Скажу прямо, сам совершил около двухсот боевых вылетов, сотни пережил на земле, управляя боевыми вылетами части, но побороть волнение, тревогу сердца за экипажи, когда наступает время удара, так и не смог. Может это потому, что над целью пришлось наглядеться всего, и я себе ясно представлял, что ожидает близких мне боевых товарищей, из которых многие и многие «становились на крыло», росли, мужали не без моей помощи, почти каждого из них я готовил к этим полетам. Каждый из них был мне близок и дорог. Минуты кажутся длинными-длинными.
Я не выдерживаю и иду к Маковскому на узел связи. Маковский тоже напряжен. Сосредоточившись, ждет знакомых позывных. По экипажи молчат. Он снимает наушники.
— Что за чертовщина, товарищ командир, все молчат, как сговорились.
В наушниках слышны какой-то скрип, треск атмосферных разрядов, но нет желанных позывных.
Лишь на двадцать пятой минуте начали поступать донесения. Первым вышел на связь Илья Земляной:
«Задание выполнено, иду обратно».
За ним стали докладывать о выполнении задания остальные. Многие уже прошли первый контрольный рубеж. Командир группы наведения Николай Готин сообщил:
«Цель освещена хорошо, огонь зенитной артиллерии сильный, пожаров четыре, взрывов в порту три».

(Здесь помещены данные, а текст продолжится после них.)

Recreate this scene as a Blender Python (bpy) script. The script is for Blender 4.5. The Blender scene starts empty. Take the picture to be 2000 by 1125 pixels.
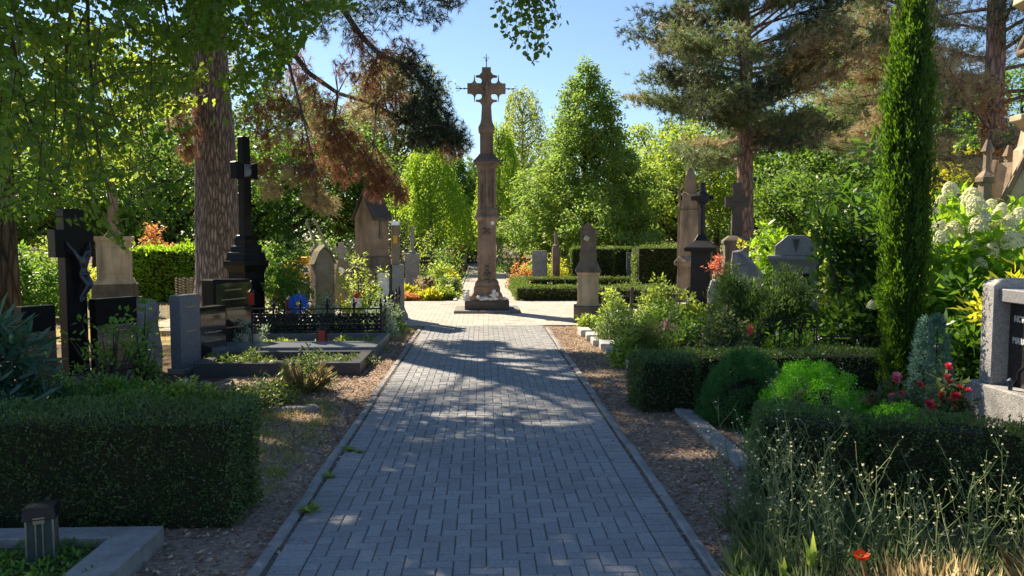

Не было связи только с двумя самолетами Винарского и Гришина. Я попросил Маковского переключить на них один приемник и внимательно прослушивать эфир.
В первом часу ночи радист Титов ловит слабые позывные и донесение самолета Гришина. Маковский тут же расшифровывает его:
«Подбит, повреждена бензосистема, иду на вынужденную».
Место посадки Гришин не сообщил. Хоть бы дотянул и сел в расположении своих!
По-прежнему молчит Винарский — что с ним?
Ровно в час ночи над аэродромом послышался гул моторов, и вскоре один за другим, разрезая световой тоннель посадочных прожекторов, стали приземляться самолеты.
Разгоряченные боем и сложным полетом, возбужденные и довольные своим успехом, входили командиры кораблей и штурманы на КП и, как всегда после доклада о выполнении задания, спрашивали, все ли вернулись. Узнав, что нет Винарского, а Гришин подбит и сел где-то на вынужденную, хмурились.
— Да, это была трудная ночь. Фашисты огрызались с ожесточением обреченных.
…Когда командир 2-й авиаэскадрильи Илья Земляной вышел на Одер, он, как было договорено еще на земле, включил командную радиостанцию и стал связываться со своими командирами отрядов. Гришин, услышав Земляного, сразу ответил:
«Все в порядке, слышу хорошо».
Отозвался и Винарский. Они оба летели недалеко, в пяти — семи километрах от своего командира.
Над целью и вблизи ее было ясно, сверкали звезды. Несмотря на дымку, висевшую над морем, город и гавань Свинемюнде просматривались хорошо.
— Иду на цель, бросаю первые бомбы, — громко сказал в микрофон Николай Готин.
Через минуту Земляной увидел мгновенно вспыхнувшую огненную завесу из трассирующих и рвущихся на разных высотах зенитных снарядов, десятки мощных световых лучей зенитных прожекторов, прощупывавших небо. Как пройдет Готин этот смерч из огня и металла? Вспыхнули бомбы и залили мертвенно-бледным светом вражеский порт, который стал виден, точно днем. Вслед за этим в воздухе вспыхнула и стала падать к земле зеленая ракета. Это был условный сигнал командира группы наведения: цель обозначена точно, можно сбрасывать осветительные бомбы и начинать ее бомбардировку.
Земляной зашел на догорающие светящие бомбы и сбросил свои. Начали бомбить цель бомбардировщики. Огонь зенитной артиллерии усилился; казалось просто удивительным, что самолеты, идя над целью, протискиваются между непрерывными разрывами зенитных снарядов. Подошла очередь самолета Гришина. Он зашел на догорающие светящие бомбы, сброшенные с самолета Земляного, и услышал спокойный голос Готина:
— «Сокол-одиннадцать», «сабы» сносит в море, возьми поправку на ветер.
А огонь зенитных орудий становился все крепче. Небо над Свинемюнде сверкало как от праздничного фейерверка. Разрывы зенитных снарядов переместились на большую высоту, вражеские зенитчики теперь вели огонь по пролетавшим там бомбардировщикам. В тот момент, когда Гришин стал разворачивать свою машину и уходить подальше от берега, чтобы сбросить бомбы с учетом ветра, зенитный снаряд угодил в правый мотор. Самолет вздрогнул, покачнулся, затрясся, стал захлебываться подбитый мотор. Но штурман успел сбросить осветительные бомбы, и они гирляндой повисли над городом.